PROVIDED DATA ->
-*-*-

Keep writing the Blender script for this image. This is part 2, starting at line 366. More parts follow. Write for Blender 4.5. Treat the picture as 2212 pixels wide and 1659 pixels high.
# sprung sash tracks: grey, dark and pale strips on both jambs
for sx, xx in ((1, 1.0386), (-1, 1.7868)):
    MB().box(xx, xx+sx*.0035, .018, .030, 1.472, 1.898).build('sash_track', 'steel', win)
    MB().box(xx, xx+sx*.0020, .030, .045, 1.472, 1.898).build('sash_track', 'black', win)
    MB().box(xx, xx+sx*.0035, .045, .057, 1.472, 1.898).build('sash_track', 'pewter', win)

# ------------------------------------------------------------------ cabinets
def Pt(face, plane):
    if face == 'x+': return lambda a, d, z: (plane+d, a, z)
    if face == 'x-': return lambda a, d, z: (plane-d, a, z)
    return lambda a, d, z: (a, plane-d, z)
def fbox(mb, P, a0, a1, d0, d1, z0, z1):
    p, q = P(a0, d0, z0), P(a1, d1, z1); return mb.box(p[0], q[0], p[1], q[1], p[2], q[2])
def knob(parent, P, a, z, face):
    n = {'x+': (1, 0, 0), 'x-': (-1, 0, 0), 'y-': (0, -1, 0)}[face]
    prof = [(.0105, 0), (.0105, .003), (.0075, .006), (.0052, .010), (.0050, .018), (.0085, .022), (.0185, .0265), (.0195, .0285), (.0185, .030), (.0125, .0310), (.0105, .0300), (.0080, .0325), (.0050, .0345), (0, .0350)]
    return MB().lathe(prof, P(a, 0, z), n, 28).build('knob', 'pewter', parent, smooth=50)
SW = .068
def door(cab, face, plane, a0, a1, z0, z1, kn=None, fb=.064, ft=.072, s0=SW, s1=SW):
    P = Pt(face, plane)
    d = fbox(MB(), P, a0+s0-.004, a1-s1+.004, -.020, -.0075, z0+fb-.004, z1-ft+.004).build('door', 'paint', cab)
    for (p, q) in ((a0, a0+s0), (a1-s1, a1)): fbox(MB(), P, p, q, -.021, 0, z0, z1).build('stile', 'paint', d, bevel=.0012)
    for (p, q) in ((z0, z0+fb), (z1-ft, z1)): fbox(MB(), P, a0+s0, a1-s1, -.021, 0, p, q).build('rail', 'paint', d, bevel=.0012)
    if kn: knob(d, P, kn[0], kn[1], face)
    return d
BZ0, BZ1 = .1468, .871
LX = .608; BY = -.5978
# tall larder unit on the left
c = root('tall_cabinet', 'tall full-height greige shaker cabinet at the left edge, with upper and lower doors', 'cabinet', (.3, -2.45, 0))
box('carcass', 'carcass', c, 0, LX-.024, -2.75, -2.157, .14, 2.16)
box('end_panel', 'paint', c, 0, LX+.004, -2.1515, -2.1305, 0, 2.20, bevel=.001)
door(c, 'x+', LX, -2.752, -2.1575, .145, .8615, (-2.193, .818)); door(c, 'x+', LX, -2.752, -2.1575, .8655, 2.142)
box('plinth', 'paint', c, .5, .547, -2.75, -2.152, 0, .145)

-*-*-

WORK TO DO ->
Everything from the first line of the material through the line containing "1.898).build('sash_track', 'pewter', win)" is to be printed exactly; lines after that are to be left out.

SOLUTION TO THE EXERCISE ->
Keep writing the Blender script for this image. This is part 2, starting at line 366. More parts follow. Write for Blender 4.5. Treat the picture as 2212 pixels wide and 1659 pixels high.
# sprung sash tracks: grey, dark and pale strips on both jambs
for sx, xx in ((1, 1.0386), (-1, 1.7868)):
    MB().box(xx, xx+sx*.0035, .018, .030, 1.472, 1.898).build('sash_track', 'steel', win)
    MB().box(xx, xx+sx*.0020, .030, .045, 1.472, 1.898).build('sash_track', 'black', win)
    MB().box(xx, xx+sx*.0035, .045, .057, 1.472, 1.898).build('sash_track', 'pewter', win)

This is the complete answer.